Teatro e religião: humanidades – Por Castro Guedes
Ao comemorar-se hoje o Dia
Mundial do Teatro, julgo que não será preciso lembrar e reproduzir o que está
dado como adquirido sobre a íntima ligação milenar do teatro às religiões.
Não
apenas no berço greco-latino, ligado às sagrações a Dionísios e a Baco, ou no
seu ressurgimento na Idade Média através da Igreja Católica, mas indo até
outros continentes, como o teatro de sombras em Bali, na Ásia (anterior ao
apogeu da civilização da Grécia Antiga), ou mesmo nas raízes de ritos e danças
teatralizados em África e na América pré-colonizações.
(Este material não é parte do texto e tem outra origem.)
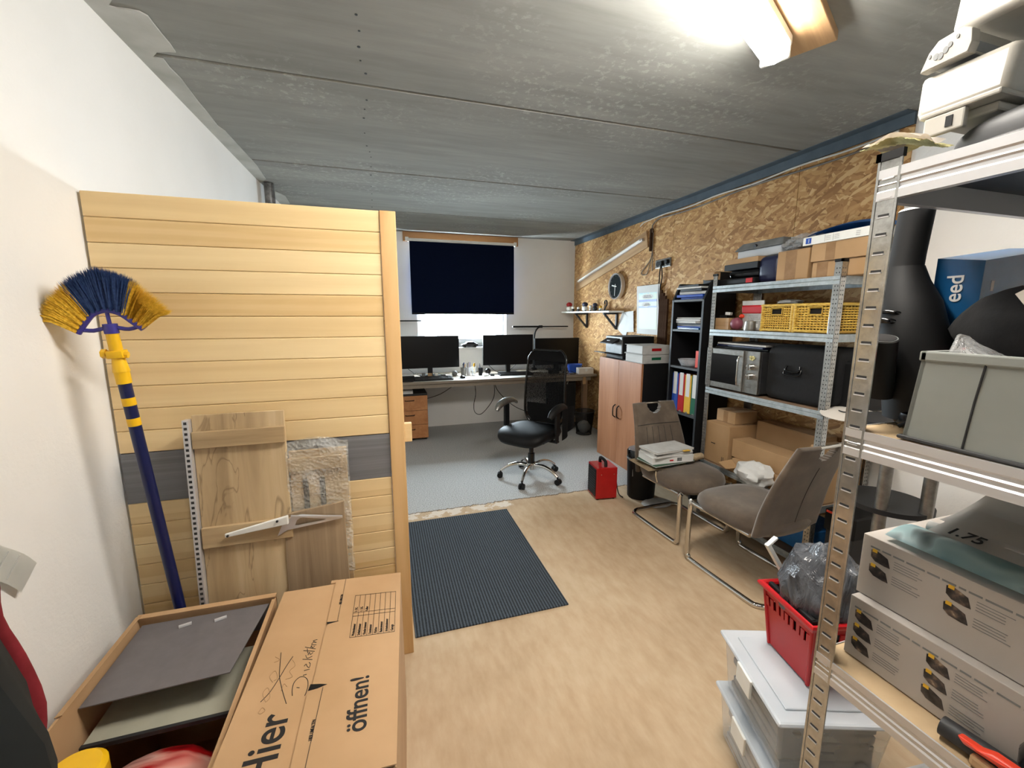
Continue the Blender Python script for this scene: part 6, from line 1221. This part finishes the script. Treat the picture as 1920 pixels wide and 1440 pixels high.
obj('basket_rim', G().tube([(-bw-.006,-bd-.006,bh),(bw+.006,-bd-.006,bh),(bw+.006,bd+.006,bh),(-bw-.006,bd+.006,bh)],.010,closed=True,seg=8,flat=1.5), 'red_plastic', rb)
for sx in (-1,1):
    for sy in (-1,1): obj('corner_rib', G().cyl(pt(sx,sy,0),pt(sx,sy,1),.006,seg=8), 'red_plastic', rb)
obj('black_handle', G().box((-bw+.005,-bd+.008,bh-.03),(bw-.005,-bd+.02,bh+.012),.003).box((-bw+.004,-bd+.01,bh-.03),(-bw+.018,bd-.01,bh+.016),.003), 'black_plastic', rb)
tag(obj('grey_bin_bag', blob(G(), (0,0,.10), .135, (.88,.78,1.05), .12, 40, 9, 3.0), 'bag', loc=(1.265,.850,.560), smooth=True), 'shiny grey plastic bag stuffed in the red basket', 'bag')
t = thing('white_bracket', 'white angled strip poking out beside the grey bag', 'strip', (1.235,.970,.675), rot=(R(-6),R(-32),0)); obj('strip_arm', G().box((-.007,-.008,-.08),(.007,.008,.095),.002).box((.007,-.008,.087),(.04,.008,.095),.002), 'white_plastic', t)
tag(obj('dark_contents', blob(G(), (0,0,.05), .10, (.95,.75,.75), .1, 20, 1), 'black_fabric', loc=(1.28,.84,.45), smooth=True), 'black fabric filling the red basket below the bag', 'cloth')
# ================================================================== STOOL-LIKE TUBULAR SIDE TABLE BEHIND
st = thing('tube_side_table', 'round black tier between three steel tubes behind the near shelf', 'table', (1.97,1.10,0))
legs_ = [(-.13,.085),(-.0,-.155),(.14,.02)]
for i, (x, y) in enumerate([(-.10,.115),(-.085,-.020),(.03,-.105)]): obj('tube_leg', G().cyl((x,y,0),(x,y,1.06),.022), 'steel', st, smooth=True)
obj('round_tier', G().cyl((.03,.03,.715),(.03,.03,.735),.150,seg=48), 'black_laminate', st, smooth=True); obj('round_top', G().cyl((.03,.03,1.06),(.03,.03,1.08),.150,seg=48), 'black_laminate', st, smooth=True); obj('round_foot', G().cyl((.03,.03,0),(.03,.03,.02),.150,seg=48), 'black_laminate', st, smooth=True)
Nem sempre eles conviveram bem
entre si, mas souberam ultrapassá-lo e hoje, da parte da Igreja Católica há
mesmo um apelo à confluência de práticas e troca de ideias. A convocatória de
artistas para o diálogo na Capela Sistina, ainda com Bento XVI, comprova-o,
tendo, mesmo em Portugal, sido replicada pelo então bispo do Porto, hoje
cardeal-patriarca, num encontro para onde tive a honra de ser convidado e em
que participei. Aliás, se olharmos atentamente para o conceito evangelizador de
Francisco I, trazendo o carácter da missão terrena do Cristianismo para um
apelo a um novo e empenhado Humanismo, ainda mais concreta se faz o que foi
ideia.
Em tempos de hedonismo descartável, ausência de solidariedade e
compaixão, carácter utilitário da Pessoa Humana reduzida à condição da
materialidade produção/consumo, ignorada na sua Espiritualidade, encontramos na
marca do novo Papa o prolongamento aprofundado dessa confluência das artes com
a Espiritualidade, na beleza e na expressão de sentimentos e pensamentos. Ou, recuando,
em tal se inclui o diálogo ecuménico, reaberto com João XXIII e retomado por
João Paulo II, extensível à discussão benigna com ateus, por parte da Igreja
Católica; ou também os encontros do Dalai Lama com cientistas ocidentais para
perceber o que o Homem substantiva e essencialmente é.
O Homem, ponte e veículo destas
aproximações entre religião e artes, na sua dimensão/observação de índole
metafísica e religiosa, na teologia ou no estudo antropológico e da própria
etologia, na dimensão psicológica ou sociológica, está no epicentro de
todas as Humanidades, tal como estas são o sol dos planetas culturais, se assim
se pode dizer.
Por isso, a questão que aqui me
traz hoje, neste dia, não é tanto coisa específica do teatro, mas do teatro
nesse contexto. A minha perplexidade já não incide sobre as políticas
culturais, ou sua ausência. O que me obriga a uma reflexão-pergunta é um
acontecimento recente, que passou bastante ao lado para a relevância que tem,
apesar de parecer anedótico. E preocupante porque mesmo o responsável máximo da
governação, presente no acontecimento, nem uma palavra de “rectificação” fez.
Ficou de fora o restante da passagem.